Provided data |
*-*-*
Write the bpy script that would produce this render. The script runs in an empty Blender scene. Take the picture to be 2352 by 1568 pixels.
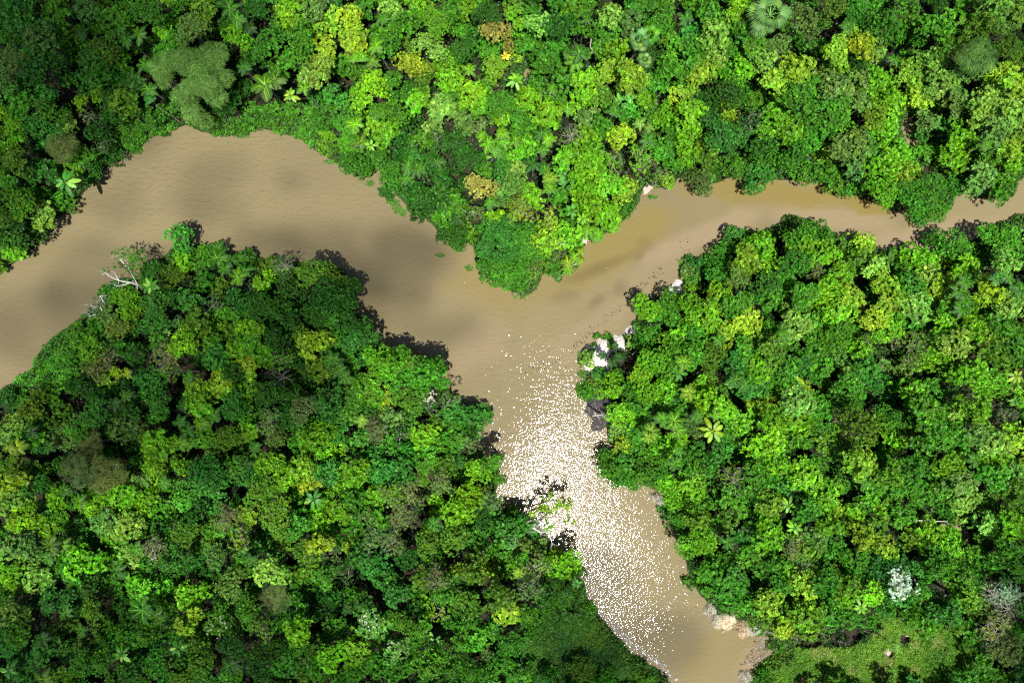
*-*-*
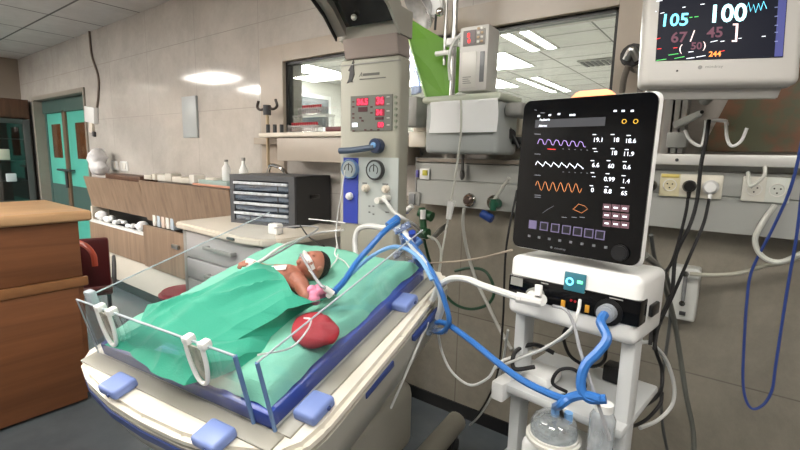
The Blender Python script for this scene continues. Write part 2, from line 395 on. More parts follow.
*-*-*
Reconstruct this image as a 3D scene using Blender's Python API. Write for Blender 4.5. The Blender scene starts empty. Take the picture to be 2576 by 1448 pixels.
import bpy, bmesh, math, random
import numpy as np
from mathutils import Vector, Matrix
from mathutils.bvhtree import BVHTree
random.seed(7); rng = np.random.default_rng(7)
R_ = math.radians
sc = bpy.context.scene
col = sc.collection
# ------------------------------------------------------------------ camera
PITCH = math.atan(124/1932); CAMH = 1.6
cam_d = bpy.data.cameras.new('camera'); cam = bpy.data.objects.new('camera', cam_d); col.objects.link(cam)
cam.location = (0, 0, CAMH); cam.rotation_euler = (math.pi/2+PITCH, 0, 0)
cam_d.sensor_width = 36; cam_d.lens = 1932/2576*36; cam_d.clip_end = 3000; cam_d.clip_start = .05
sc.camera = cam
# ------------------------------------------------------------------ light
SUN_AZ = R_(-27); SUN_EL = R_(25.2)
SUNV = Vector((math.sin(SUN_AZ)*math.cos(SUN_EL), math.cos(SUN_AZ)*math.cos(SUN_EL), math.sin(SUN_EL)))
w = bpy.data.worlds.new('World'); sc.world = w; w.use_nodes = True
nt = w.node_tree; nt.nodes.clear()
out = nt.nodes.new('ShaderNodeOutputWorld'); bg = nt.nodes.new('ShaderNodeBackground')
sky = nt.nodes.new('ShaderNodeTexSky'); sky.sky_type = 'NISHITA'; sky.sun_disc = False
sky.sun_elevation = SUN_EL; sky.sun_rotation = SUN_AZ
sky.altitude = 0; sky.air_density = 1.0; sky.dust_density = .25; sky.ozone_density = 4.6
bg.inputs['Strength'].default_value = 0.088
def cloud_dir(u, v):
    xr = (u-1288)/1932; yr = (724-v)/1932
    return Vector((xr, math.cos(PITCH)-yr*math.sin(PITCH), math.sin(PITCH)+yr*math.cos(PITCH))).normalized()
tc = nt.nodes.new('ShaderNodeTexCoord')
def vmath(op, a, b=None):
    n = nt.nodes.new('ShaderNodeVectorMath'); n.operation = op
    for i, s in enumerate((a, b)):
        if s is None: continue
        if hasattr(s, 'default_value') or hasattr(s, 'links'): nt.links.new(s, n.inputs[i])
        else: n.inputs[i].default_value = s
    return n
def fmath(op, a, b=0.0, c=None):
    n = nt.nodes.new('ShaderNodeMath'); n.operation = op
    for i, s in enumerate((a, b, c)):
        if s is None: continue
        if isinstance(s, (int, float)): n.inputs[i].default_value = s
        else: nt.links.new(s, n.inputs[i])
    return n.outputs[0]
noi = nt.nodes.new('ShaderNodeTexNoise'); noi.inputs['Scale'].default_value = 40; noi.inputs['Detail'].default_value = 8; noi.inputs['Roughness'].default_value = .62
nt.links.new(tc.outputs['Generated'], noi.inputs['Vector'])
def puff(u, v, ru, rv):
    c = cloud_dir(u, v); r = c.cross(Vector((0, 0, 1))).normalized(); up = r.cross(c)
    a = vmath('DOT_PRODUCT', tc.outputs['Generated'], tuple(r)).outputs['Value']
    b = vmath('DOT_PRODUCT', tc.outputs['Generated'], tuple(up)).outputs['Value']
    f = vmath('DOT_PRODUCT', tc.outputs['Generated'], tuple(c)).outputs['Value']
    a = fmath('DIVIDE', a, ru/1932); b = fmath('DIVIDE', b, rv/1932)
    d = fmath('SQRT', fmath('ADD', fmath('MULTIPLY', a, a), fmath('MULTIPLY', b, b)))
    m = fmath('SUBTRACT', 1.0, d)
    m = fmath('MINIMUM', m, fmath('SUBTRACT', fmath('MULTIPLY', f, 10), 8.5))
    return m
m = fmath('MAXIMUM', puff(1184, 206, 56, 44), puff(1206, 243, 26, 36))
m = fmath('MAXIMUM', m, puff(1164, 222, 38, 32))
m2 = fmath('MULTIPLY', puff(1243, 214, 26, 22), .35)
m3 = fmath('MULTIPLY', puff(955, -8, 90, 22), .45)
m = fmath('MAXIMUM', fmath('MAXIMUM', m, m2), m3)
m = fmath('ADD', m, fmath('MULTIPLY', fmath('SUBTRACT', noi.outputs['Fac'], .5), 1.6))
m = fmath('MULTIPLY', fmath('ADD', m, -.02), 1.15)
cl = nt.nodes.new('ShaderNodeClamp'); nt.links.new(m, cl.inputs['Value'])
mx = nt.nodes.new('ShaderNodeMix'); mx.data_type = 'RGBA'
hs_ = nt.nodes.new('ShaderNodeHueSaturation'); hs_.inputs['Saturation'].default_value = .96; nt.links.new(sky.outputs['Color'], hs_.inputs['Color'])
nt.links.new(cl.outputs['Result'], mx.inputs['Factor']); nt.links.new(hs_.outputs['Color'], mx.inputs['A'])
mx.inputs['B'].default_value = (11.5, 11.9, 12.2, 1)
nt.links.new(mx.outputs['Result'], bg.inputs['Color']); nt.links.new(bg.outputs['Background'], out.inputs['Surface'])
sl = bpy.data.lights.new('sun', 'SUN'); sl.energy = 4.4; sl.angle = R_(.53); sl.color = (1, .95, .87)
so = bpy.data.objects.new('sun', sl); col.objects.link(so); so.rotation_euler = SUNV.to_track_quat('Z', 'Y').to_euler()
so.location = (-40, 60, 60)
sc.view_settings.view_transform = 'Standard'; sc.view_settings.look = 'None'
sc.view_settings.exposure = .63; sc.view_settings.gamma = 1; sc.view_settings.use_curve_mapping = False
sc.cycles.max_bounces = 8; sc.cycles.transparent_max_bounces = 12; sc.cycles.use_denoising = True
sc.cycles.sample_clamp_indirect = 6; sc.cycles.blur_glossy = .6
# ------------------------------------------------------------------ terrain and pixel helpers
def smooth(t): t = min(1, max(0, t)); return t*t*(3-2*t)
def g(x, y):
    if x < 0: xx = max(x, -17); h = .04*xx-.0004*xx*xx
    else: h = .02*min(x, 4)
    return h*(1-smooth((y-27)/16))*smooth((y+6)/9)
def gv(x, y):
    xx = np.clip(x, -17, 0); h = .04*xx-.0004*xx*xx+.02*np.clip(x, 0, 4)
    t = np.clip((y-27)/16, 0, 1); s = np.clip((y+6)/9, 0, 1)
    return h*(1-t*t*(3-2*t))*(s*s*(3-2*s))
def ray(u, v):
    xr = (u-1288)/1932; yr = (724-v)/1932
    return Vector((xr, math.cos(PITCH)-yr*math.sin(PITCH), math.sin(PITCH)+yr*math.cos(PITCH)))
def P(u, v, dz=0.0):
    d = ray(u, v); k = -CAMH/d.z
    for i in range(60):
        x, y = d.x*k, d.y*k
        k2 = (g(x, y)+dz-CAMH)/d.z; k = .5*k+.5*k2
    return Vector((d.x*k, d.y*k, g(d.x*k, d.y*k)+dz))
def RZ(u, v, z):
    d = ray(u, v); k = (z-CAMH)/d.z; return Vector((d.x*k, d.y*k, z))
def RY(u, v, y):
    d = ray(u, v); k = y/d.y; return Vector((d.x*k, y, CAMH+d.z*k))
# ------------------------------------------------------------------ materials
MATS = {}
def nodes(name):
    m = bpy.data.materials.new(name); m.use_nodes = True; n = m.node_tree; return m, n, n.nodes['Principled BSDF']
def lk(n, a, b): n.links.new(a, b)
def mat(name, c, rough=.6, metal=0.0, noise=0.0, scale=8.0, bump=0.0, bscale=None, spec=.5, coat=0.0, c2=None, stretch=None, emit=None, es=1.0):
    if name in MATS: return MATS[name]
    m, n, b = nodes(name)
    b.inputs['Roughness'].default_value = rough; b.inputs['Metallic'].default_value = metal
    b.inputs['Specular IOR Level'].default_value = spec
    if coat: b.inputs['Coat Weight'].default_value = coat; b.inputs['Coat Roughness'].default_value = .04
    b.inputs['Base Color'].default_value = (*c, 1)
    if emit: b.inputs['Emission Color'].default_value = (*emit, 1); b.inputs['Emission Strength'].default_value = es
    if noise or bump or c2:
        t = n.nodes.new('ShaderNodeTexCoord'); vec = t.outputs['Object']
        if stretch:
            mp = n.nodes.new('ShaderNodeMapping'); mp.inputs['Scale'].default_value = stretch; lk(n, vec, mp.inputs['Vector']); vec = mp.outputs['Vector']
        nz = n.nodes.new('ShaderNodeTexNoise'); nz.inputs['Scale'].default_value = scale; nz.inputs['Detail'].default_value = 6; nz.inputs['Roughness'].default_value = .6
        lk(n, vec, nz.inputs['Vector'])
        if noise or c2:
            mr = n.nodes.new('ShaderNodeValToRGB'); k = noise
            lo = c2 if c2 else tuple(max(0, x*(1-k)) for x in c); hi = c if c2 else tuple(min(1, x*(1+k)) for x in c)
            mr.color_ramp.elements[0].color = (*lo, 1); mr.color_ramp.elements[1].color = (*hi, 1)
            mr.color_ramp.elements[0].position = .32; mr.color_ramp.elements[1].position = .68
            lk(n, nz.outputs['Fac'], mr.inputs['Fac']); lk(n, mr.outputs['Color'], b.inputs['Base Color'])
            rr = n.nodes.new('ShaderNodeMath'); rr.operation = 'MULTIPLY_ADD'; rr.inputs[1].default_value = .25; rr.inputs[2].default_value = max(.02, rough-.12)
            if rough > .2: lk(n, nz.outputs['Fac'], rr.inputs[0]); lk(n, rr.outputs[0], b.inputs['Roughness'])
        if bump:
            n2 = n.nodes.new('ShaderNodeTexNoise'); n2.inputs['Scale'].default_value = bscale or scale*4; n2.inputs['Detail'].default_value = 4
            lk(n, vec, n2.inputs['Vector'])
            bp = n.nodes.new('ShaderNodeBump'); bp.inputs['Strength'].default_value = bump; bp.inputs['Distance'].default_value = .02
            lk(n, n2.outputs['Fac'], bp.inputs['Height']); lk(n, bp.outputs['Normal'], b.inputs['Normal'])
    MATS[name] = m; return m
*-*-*
Problem details | Copy every line above that includes the string "Python".

Problem solution |
The Blender Python script for this scene continues. Write part 2, from line 395 on. More parts follow.
Reconstruct this image as a 3D scene using Blender's Python API. Write for Blender 4.5. The Blender scene starts empty. Take the picture to be 2576 by 1448 pixels.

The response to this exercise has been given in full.